WRITTEN INSTRUCTION -
Identify each line containing the word "scene" and copy it.

MATERIAL -
--- START ---

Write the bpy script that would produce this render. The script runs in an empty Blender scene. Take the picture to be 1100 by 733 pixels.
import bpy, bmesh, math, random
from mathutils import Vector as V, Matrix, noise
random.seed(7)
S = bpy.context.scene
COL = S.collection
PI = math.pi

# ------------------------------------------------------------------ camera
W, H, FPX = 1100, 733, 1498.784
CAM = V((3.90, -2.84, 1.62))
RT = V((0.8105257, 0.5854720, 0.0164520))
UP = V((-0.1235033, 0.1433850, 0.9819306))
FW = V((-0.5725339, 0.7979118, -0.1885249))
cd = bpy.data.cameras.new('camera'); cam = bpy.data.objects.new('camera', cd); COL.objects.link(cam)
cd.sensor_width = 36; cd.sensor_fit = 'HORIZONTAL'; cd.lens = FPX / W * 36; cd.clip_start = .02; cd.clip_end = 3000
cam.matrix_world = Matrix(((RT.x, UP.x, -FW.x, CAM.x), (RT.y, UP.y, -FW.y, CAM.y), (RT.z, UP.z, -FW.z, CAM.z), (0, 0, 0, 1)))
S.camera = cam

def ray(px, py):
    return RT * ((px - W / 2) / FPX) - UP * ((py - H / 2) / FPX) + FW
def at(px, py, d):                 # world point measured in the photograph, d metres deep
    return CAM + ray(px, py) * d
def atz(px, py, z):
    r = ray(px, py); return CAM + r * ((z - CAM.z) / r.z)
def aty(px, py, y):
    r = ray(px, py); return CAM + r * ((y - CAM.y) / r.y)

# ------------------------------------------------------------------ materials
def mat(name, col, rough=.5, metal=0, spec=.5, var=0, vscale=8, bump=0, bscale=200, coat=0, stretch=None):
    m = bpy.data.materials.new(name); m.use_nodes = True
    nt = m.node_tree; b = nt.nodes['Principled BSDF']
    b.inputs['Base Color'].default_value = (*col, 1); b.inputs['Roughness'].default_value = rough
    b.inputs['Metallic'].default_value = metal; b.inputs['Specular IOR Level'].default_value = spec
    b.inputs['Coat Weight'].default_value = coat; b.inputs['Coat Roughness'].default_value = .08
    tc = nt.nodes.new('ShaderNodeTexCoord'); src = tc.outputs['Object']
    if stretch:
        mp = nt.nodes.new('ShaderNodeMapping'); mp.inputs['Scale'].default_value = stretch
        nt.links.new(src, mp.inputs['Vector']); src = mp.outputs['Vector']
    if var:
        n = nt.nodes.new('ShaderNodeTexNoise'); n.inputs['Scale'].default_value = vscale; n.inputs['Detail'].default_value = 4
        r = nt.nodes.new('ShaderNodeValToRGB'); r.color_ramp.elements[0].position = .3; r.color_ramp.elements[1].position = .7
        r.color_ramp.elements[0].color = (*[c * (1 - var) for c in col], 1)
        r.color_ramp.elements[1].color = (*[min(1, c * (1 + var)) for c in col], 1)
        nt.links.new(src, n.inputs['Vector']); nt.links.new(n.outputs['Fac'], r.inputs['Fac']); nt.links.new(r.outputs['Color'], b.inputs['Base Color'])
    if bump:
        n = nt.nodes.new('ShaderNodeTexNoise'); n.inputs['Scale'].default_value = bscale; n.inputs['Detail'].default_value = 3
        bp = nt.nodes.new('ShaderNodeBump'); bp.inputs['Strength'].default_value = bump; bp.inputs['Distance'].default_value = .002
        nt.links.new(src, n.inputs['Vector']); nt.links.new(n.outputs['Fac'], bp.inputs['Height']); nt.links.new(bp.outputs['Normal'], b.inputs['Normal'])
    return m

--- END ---

COMPLETE RESPONSE -
Write the bpy script that would produce this render. The script runs in an empty Blender scene. Take the picture to be 1100 by 733 pixels.
S = bpy.context.scene